At the lectern, Kushner opened with "Whether or not you agree that the world needs a humor consultant, I think you'll agree that it can use one less attorney" and got a laugh. He went on to point out that humor was important in sales because "people pay more attention to humor. Maybe you don't think so, but remember the class clown? We always listened to him."
Kushner talked about the importance of brevity and gave an example of a one-two-three approach: "It is safe from sabotage. It is safe from drugs. But it won't clean your oven." The pitch, he counseled effectively, would be remembered more because of its humor than a pitch with three dry selling points.
In an hour he had his audience doing "relevant anecdotal exercises" and "ad libs for awkward moments." The audience plunged in with happy abandon, though the wit sometimes was about as sharp as a filleting knife left out in the yard for a year.
What if, Kushner asked, a loud noise interrupted their presentation? What could they say to retain attention?

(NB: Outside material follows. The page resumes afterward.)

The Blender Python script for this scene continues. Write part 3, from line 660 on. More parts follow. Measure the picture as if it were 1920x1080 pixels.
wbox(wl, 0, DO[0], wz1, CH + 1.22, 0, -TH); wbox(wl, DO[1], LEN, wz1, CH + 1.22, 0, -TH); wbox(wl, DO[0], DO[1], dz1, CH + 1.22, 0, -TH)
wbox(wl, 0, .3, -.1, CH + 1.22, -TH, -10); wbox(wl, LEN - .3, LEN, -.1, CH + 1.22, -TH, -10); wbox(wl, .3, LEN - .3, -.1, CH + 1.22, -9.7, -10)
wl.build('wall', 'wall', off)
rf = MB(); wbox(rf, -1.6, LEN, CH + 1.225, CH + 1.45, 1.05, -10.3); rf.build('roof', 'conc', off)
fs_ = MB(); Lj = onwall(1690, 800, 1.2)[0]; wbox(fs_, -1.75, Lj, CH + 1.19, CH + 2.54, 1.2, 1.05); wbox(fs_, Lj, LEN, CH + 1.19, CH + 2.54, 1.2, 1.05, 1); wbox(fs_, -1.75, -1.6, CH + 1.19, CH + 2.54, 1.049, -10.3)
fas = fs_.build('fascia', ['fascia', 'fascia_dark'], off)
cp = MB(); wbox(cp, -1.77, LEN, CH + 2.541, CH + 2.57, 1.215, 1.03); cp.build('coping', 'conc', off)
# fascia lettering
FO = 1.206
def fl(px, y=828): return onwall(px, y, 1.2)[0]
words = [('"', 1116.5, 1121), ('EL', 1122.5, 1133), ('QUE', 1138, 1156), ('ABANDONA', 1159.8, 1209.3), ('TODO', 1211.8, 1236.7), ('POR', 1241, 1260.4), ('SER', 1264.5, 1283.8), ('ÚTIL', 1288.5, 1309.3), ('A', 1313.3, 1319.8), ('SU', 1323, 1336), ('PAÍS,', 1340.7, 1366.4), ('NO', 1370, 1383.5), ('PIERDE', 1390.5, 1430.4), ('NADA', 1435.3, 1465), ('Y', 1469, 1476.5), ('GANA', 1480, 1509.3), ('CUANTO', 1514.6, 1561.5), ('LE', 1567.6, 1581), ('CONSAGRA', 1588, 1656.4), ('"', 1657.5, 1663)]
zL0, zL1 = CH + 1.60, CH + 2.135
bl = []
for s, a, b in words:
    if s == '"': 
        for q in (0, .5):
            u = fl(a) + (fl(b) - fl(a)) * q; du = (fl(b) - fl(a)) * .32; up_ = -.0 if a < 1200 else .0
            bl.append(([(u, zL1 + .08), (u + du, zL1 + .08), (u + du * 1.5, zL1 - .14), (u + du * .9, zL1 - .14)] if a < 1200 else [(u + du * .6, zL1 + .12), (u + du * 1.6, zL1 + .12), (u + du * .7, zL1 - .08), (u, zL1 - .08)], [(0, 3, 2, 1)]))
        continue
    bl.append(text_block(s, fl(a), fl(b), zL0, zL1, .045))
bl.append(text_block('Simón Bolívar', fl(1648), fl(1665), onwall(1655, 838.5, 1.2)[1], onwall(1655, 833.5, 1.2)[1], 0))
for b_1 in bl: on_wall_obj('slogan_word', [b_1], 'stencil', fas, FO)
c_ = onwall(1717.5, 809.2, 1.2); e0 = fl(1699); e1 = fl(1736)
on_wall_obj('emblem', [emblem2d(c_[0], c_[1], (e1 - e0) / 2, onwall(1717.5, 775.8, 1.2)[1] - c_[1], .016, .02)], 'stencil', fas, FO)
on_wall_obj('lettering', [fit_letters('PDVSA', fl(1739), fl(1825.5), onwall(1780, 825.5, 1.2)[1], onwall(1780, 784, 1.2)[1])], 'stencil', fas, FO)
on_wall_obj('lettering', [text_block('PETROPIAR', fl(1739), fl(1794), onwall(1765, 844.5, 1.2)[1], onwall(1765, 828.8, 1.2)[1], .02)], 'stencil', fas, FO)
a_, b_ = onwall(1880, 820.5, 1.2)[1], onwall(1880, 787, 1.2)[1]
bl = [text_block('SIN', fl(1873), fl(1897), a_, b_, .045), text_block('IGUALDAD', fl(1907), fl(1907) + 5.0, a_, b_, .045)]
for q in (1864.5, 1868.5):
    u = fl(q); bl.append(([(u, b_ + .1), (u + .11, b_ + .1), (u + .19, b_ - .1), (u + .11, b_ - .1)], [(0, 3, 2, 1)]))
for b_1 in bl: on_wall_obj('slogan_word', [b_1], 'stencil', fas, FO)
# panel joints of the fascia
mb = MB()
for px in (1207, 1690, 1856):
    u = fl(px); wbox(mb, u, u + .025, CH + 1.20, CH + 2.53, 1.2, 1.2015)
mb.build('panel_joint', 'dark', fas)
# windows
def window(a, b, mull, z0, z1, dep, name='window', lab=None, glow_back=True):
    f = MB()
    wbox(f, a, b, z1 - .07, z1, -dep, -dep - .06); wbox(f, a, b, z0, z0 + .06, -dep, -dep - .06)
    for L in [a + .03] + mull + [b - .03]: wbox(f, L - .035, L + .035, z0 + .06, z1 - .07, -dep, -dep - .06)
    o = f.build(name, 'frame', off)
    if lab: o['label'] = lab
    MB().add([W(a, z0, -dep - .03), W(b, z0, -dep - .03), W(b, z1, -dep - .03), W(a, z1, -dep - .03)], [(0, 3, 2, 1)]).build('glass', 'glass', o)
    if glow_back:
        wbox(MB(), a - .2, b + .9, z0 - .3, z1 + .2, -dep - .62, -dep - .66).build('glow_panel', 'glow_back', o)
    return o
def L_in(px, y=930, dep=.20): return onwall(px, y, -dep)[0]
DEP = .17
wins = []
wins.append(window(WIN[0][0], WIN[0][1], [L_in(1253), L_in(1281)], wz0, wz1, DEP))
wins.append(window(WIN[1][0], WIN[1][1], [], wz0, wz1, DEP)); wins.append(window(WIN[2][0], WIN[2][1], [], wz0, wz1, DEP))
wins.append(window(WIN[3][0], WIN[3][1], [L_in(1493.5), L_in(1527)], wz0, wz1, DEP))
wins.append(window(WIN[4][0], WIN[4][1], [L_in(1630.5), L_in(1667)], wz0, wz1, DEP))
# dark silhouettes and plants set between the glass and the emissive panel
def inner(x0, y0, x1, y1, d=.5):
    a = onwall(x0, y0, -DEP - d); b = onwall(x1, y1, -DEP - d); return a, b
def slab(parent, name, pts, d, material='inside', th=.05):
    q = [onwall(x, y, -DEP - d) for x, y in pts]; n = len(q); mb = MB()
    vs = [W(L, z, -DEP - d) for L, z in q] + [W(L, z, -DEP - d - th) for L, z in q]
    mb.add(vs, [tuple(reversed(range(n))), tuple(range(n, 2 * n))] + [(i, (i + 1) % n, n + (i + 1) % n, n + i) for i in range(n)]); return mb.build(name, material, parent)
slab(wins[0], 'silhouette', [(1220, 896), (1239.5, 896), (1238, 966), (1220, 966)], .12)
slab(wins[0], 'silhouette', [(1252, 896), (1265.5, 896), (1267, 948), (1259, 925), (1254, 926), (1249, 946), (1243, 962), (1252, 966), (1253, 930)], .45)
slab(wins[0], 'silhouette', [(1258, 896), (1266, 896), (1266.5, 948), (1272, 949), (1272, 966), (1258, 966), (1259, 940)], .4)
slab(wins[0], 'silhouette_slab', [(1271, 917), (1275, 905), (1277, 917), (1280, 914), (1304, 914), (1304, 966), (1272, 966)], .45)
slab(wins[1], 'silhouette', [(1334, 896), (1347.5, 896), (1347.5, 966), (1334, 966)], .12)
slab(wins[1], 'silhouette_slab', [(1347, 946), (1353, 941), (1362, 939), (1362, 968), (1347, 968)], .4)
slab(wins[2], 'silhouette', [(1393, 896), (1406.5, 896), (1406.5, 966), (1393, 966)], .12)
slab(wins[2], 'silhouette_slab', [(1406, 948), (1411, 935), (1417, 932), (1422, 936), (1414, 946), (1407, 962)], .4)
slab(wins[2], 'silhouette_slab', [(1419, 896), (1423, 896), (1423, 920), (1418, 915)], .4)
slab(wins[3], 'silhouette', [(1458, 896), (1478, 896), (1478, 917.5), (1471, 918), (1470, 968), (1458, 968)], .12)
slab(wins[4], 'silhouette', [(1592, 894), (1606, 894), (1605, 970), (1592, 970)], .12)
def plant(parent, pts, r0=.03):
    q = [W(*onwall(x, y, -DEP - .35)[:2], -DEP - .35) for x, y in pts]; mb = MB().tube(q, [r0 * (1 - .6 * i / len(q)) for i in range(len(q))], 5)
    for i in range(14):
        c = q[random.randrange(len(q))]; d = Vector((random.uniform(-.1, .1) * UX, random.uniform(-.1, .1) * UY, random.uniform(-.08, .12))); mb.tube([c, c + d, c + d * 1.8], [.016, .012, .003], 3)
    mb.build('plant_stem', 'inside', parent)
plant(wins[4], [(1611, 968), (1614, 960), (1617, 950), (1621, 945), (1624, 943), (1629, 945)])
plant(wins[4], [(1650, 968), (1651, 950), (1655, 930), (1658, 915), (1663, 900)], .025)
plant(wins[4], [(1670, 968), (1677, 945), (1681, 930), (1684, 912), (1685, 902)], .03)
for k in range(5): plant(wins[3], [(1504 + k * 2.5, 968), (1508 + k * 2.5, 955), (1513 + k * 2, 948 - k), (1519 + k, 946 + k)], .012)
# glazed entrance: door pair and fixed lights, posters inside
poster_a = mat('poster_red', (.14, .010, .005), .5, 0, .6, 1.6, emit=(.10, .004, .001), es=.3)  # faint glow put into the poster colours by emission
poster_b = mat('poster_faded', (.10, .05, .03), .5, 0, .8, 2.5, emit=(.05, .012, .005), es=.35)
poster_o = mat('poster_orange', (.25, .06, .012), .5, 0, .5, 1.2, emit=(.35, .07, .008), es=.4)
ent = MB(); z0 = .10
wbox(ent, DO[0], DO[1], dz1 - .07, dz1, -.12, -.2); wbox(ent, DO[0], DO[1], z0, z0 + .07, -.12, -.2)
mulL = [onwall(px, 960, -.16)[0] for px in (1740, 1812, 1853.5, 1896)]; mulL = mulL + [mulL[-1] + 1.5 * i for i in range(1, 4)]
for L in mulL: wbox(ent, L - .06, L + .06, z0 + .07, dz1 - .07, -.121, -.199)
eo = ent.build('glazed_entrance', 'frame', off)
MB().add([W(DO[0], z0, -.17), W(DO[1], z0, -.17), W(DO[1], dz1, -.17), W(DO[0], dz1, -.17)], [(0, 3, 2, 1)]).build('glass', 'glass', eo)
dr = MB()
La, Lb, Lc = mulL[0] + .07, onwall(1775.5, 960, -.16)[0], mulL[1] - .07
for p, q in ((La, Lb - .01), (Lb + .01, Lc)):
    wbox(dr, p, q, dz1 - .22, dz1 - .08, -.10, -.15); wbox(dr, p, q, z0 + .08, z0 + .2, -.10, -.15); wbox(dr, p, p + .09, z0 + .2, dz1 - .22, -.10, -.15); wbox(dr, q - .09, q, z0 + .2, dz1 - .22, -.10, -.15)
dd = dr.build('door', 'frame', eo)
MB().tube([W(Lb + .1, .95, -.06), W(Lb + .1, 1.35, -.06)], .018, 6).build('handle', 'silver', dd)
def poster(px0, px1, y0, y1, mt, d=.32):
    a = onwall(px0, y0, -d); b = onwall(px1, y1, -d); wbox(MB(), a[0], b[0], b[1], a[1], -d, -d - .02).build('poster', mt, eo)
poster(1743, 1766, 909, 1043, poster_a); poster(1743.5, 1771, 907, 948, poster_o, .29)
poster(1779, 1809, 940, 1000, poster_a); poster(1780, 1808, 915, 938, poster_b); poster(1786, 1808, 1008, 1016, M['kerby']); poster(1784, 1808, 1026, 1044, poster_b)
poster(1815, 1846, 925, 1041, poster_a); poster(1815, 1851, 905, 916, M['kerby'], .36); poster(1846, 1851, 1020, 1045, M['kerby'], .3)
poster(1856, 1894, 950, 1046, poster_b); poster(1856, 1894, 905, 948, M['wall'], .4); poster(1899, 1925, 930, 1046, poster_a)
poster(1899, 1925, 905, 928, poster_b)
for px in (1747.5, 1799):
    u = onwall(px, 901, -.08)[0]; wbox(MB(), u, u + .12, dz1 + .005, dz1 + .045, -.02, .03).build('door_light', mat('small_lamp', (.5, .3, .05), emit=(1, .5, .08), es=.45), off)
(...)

"Gas," a woman said to giggles.
Another listener volunteered, "Hmmmmm, I didn't know my mother-in-law was in town." Kushner gave him good marks.
When it was over, he had them all thinking about humor, and he said that was the best part of the job. He recalled a bank president who had never cracked a joke, a man rarely given to laughter. After the Kushner treatment, the executive did not exactly become a barrel of monkeys, but he was able to cut loose with the odd one-liner. One venom-tongued supervisor, accustomed to dressing down tardy employees, now has the habit of saying, "So glad you could make it for lunch." The message is still clear, but it is not so much a brick to the jaw.
More than anything, Kushner seems to have set himself the task of softening harshness and livening tedium. If there is irony in this personal aim, it is that a good humor consultant earns far less than a bad lawyer, while a man who would choose levity over litigation is, by most lights, beyond price.